**EXERCISE INPUTS**
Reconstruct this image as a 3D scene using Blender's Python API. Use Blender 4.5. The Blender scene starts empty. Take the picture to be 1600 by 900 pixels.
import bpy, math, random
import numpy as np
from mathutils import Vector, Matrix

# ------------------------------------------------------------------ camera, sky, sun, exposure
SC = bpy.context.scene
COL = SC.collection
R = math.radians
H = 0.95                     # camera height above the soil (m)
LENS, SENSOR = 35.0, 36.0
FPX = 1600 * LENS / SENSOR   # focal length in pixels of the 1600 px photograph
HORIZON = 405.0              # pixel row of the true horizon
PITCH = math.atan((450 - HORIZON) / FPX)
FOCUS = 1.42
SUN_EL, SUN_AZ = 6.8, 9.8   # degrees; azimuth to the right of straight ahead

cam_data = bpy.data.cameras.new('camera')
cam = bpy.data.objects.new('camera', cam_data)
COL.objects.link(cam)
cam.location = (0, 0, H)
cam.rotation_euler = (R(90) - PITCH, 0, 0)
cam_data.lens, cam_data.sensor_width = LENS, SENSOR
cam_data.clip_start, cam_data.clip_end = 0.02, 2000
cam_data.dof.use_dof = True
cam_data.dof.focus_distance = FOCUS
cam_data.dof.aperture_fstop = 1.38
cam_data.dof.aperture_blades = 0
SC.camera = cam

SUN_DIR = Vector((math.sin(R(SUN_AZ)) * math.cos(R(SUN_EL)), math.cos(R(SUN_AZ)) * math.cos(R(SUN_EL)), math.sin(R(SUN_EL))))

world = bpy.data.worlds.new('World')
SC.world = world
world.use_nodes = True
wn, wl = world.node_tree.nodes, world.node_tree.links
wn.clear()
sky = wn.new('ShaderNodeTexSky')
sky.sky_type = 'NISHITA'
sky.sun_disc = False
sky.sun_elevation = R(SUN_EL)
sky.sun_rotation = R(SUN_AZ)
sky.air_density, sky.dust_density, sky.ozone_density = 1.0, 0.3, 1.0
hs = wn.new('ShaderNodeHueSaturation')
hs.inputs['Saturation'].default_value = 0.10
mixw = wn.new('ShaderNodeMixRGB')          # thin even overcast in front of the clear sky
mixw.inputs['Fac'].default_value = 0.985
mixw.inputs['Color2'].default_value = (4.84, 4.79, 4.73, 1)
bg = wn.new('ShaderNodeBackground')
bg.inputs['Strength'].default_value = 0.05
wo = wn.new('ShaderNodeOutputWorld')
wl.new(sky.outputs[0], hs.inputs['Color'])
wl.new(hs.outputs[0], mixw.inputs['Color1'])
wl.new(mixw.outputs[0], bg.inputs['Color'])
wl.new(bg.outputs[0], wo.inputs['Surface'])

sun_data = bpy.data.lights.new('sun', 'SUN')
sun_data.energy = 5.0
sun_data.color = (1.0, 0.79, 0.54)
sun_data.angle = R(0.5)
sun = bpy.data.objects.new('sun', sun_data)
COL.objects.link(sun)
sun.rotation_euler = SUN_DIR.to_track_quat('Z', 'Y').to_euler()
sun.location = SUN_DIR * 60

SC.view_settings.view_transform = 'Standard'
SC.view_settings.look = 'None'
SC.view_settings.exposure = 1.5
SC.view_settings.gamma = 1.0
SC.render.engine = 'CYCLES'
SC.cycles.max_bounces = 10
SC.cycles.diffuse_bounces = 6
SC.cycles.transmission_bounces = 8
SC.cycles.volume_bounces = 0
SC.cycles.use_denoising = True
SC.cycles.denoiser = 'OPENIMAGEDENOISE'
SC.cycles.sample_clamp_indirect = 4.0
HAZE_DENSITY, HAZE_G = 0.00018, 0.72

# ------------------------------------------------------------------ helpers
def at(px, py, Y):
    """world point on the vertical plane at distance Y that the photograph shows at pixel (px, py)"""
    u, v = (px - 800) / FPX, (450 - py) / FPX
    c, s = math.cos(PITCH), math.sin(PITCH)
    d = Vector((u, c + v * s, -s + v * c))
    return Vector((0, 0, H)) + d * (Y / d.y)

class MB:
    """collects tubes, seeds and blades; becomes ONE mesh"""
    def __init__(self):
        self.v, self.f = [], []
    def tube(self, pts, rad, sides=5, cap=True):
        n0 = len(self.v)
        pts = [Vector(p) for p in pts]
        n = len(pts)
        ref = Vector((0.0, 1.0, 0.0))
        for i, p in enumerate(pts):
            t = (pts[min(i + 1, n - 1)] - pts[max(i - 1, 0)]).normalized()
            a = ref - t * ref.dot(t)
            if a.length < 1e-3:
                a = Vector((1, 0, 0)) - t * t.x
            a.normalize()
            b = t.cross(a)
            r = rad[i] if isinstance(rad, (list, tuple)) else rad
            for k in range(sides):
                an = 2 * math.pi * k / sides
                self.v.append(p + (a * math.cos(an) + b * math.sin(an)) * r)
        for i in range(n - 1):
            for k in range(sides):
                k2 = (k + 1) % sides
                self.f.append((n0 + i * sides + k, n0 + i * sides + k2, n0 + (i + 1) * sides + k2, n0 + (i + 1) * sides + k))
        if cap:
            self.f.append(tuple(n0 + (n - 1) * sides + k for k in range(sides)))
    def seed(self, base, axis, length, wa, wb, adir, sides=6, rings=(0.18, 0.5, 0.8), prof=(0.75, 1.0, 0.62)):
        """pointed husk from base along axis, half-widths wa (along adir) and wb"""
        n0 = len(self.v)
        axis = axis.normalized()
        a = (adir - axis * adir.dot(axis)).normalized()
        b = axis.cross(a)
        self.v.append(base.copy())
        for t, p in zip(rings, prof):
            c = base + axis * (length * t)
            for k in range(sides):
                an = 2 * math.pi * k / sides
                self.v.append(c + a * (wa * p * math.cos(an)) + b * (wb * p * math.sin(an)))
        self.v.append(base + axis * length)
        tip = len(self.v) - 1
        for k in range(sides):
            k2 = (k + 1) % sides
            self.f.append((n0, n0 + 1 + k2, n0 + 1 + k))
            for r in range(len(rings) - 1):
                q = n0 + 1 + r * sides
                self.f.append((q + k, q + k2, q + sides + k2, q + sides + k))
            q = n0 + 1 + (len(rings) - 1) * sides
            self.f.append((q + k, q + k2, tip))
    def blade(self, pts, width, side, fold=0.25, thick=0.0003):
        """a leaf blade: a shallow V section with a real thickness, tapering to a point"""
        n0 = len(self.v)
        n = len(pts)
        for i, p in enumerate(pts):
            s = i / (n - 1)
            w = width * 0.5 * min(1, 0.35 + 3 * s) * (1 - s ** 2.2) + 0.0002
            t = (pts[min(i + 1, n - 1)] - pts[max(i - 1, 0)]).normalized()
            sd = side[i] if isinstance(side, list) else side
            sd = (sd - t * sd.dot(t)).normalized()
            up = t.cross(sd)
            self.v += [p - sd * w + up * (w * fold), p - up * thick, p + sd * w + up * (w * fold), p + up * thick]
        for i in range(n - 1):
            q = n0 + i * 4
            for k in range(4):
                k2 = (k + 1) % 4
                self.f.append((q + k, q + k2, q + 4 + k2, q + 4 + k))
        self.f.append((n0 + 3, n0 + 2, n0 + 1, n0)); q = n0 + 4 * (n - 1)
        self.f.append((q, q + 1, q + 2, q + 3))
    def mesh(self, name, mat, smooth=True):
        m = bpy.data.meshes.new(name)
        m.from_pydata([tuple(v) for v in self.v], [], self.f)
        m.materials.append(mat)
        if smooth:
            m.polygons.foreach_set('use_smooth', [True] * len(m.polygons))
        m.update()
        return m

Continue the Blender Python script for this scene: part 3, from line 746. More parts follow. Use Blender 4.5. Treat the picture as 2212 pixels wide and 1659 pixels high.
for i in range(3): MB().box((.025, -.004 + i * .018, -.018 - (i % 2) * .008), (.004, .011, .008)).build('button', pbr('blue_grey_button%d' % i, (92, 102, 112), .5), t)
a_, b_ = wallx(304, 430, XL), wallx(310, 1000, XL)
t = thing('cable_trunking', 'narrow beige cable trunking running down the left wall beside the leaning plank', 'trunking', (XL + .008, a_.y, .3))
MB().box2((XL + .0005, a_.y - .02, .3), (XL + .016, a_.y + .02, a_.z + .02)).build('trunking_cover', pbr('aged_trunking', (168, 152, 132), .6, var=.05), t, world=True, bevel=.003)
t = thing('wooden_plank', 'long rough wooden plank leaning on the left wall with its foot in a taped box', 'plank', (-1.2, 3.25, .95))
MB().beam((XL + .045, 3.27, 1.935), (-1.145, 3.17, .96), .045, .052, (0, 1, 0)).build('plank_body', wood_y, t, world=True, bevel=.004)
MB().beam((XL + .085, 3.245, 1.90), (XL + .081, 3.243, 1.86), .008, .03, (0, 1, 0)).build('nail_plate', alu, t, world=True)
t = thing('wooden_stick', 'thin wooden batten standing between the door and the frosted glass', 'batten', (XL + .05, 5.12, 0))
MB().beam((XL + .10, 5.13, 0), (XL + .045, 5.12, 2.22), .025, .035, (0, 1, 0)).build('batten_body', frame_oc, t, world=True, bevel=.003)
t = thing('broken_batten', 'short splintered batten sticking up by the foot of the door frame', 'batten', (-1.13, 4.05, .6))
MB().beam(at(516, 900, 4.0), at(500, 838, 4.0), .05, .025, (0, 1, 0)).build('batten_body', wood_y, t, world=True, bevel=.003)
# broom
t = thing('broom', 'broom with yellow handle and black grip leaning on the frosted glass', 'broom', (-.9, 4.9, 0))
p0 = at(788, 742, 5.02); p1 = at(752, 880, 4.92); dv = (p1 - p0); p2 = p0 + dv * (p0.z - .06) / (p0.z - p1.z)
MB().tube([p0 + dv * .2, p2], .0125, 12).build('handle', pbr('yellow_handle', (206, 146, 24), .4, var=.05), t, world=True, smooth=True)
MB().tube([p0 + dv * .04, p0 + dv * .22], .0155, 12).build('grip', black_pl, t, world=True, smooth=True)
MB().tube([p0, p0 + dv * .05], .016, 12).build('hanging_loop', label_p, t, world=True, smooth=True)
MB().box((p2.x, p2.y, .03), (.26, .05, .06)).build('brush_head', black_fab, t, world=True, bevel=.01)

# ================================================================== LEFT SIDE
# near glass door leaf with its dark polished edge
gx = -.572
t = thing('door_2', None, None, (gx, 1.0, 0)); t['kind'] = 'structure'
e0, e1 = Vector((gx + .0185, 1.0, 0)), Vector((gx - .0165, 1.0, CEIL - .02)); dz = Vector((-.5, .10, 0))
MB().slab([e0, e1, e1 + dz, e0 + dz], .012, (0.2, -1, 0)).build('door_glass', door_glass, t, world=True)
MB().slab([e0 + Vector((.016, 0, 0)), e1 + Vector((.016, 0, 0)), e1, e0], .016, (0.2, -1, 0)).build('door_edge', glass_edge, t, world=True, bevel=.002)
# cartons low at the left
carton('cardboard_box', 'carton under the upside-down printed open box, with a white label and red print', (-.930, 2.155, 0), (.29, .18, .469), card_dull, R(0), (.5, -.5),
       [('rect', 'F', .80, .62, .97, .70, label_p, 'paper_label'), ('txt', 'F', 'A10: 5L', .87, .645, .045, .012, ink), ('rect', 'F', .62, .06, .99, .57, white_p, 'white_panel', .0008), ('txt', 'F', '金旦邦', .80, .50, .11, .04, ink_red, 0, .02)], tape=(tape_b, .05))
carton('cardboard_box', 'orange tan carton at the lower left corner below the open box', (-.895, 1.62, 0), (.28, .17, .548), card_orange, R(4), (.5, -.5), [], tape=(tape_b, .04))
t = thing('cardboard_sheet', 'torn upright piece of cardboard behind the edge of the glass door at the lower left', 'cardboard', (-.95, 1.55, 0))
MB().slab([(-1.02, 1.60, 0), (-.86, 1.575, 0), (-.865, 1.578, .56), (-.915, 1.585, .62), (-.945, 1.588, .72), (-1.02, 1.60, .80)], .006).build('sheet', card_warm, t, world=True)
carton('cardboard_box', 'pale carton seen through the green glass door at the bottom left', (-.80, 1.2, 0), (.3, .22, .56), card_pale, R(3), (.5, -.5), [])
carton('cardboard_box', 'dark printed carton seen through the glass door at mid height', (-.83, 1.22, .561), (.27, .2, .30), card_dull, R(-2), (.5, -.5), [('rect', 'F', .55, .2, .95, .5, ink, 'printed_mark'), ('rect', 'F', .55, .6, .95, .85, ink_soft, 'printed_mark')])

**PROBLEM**
Write out the listing's lines exactly, from its first line through the line that contains "from mathutils import Vector, Matrix", and stop there.

**OUTPUT**
Reconstruct this image as a 3D scene using Blender's Python API. Use Blender 4.5. The Blender scene starts empty. Take the picture to be 1600 by 900 pixels.
import bpy, math, random
import numpy as np
from mathutils import Vector, Matrix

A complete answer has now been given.